■ **What you will do**:
From the very first line of the data to the line containing "col = sc.collection", retype everything exactly, leaving the pictures behind.
— BEGIN Raw data —
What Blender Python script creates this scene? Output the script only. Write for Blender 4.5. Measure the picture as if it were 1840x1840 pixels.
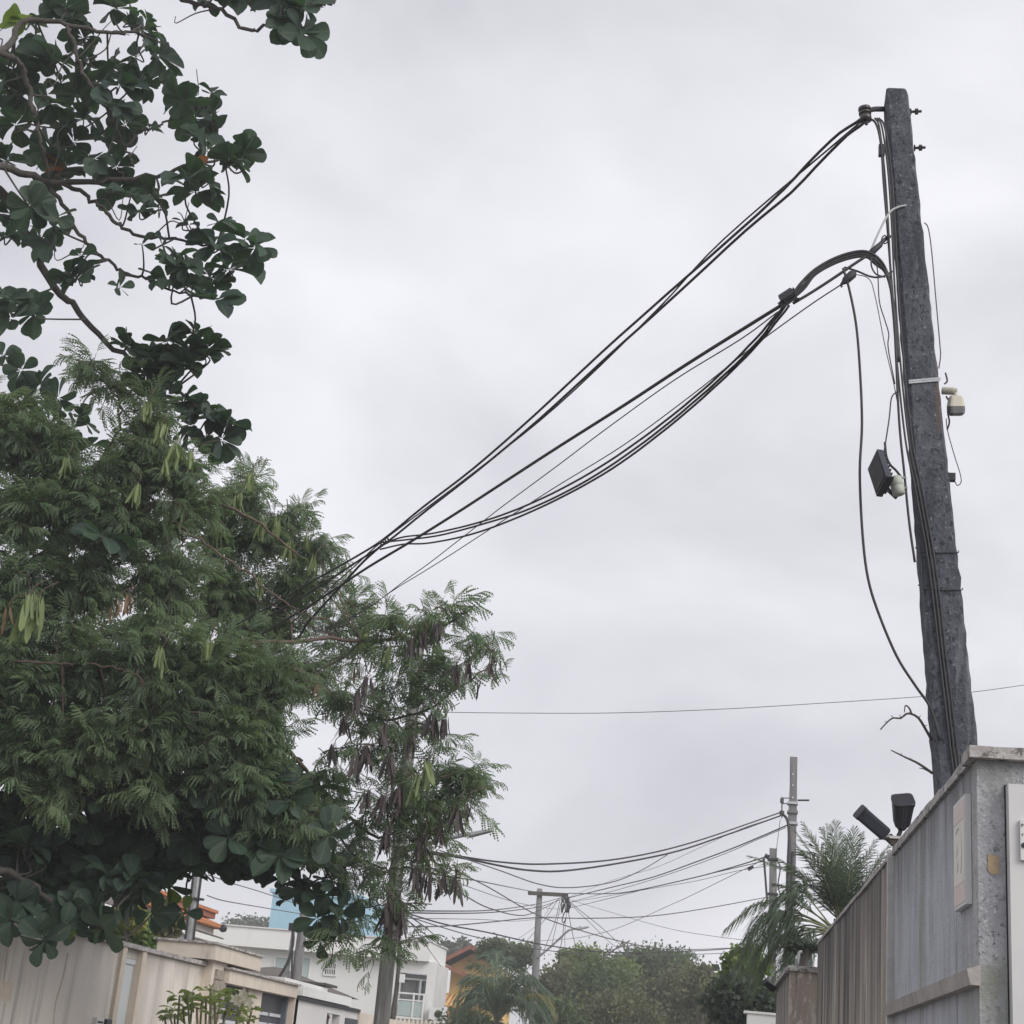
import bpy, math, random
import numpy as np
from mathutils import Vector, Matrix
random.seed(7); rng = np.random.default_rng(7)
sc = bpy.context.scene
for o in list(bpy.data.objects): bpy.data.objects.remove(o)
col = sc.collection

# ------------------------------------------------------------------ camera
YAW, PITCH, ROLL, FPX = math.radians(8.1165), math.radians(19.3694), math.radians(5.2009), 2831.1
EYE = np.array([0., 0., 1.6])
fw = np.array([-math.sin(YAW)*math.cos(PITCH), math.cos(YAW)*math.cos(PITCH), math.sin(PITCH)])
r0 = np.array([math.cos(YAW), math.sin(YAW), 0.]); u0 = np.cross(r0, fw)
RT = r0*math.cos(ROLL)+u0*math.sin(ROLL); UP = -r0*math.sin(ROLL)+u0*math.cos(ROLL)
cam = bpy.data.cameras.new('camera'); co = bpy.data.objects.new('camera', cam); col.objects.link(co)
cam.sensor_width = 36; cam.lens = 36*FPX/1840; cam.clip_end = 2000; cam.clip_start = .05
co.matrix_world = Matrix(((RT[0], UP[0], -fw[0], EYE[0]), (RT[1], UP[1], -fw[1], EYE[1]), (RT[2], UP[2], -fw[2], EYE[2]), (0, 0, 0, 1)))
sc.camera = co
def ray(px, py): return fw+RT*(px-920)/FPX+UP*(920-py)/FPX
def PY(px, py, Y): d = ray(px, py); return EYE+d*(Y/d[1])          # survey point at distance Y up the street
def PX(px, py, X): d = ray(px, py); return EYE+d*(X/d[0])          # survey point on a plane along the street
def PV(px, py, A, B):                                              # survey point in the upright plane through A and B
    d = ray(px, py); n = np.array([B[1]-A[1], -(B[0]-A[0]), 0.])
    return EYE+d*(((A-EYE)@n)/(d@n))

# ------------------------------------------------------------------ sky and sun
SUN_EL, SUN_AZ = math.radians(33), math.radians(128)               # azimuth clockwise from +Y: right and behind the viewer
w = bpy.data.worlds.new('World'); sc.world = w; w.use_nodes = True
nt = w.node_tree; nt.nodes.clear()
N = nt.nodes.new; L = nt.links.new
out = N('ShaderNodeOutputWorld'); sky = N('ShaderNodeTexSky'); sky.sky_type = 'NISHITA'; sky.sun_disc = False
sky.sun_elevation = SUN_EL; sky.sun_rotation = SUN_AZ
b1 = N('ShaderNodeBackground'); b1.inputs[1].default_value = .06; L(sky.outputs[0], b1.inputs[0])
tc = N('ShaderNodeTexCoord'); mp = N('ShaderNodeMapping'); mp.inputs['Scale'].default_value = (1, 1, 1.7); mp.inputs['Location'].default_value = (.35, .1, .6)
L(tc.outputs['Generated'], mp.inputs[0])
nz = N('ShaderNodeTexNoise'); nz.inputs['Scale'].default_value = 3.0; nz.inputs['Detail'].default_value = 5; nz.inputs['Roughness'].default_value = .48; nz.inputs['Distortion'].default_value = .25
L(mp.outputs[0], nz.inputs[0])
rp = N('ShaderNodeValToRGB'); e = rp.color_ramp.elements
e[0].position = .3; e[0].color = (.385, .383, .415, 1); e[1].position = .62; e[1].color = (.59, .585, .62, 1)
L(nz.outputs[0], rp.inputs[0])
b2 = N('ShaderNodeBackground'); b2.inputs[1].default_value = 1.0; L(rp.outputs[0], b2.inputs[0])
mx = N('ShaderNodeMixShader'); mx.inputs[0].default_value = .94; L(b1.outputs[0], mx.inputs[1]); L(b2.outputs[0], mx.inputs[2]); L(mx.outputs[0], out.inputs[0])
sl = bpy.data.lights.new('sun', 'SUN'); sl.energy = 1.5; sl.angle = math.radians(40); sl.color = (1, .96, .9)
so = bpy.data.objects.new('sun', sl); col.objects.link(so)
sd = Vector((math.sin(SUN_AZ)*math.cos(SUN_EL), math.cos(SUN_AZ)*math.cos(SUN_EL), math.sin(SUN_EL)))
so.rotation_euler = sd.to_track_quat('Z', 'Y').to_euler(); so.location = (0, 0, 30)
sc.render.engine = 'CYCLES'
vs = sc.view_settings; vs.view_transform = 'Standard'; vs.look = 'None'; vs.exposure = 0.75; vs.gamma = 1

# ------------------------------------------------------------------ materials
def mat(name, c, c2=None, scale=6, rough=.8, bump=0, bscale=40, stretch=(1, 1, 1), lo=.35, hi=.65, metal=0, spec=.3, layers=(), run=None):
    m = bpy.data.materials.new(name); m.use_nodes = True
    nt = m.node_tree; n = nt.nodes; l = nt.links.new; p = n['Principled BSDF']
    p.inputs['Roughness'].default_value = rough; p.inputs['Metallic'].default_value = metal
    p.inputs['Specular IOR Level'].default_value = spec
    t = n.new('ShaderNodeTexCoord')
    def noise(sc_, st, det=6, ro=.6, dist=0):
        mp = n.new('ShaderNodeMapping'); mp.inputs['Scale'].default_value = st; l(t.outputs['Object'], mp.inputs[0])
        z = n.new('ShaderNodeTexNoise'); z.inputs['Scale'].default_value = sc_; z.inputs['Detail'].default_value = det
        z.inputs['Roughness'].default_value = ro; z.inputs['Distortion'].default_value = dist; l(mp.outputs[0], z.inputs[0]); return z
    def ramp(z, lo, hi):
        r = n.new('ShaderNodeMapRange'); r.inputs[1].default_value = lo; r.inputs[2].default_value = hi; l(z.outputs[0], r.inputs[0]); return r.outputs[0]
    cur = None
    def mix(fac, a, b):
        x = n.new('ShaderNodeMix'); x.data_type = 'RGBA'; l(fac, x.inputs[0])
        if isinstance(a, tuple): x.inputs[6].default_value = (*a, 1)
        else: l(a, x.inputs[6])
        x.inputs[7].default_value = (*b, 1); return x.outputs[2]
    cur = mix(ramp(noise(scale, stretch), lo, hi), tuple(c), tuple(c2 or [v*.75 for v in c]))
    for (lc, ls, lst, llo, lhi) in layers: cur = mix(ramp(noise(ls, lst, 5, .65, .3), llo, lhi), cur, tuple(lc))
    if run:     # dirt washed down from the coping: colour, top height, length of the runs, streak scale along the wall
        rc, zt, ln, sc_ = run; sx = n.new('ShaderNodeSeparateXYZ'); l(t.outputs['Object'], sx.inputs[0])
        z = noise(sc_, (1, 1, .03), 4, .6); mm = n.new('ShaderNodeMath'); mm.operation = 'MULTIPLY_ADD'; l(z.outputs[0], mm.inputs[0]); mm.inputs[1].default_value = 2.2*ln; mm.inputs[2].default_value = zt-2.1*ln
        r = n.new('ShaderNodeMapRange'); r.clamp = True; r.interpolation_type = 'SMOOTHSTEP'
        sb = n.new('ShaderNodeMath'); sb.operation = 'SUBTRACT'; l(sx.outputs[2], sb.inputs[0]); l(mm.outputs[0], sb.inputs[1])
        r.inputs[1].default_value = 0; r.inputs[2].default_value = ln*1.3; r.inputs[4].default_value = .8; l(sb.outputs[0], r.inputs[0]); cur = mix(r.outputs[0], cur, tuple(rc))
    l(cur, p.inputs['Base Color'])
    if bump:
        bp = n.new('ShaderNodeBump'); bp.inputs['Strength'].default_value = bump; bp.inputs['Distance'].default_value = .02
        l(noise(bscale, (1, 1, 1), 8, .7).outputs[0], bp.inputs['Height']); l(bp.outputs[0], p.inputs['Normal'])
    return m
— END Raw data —
■ **Answer to this problem**:
What Blender Python script creates this scene? Output the script only. Write for Blender 4.5. Measure the picture as if it were 1840x1840 pixels.
import bpy, math, random
import numpy as np
from mathutils import Vector, Matrix
random.seed(7); rng = np.random.default_rng(7)
sc = bpy.context.scene
for o in list(bpy.data.objects): bpy.data.objects.remove(o)
col = sc.collection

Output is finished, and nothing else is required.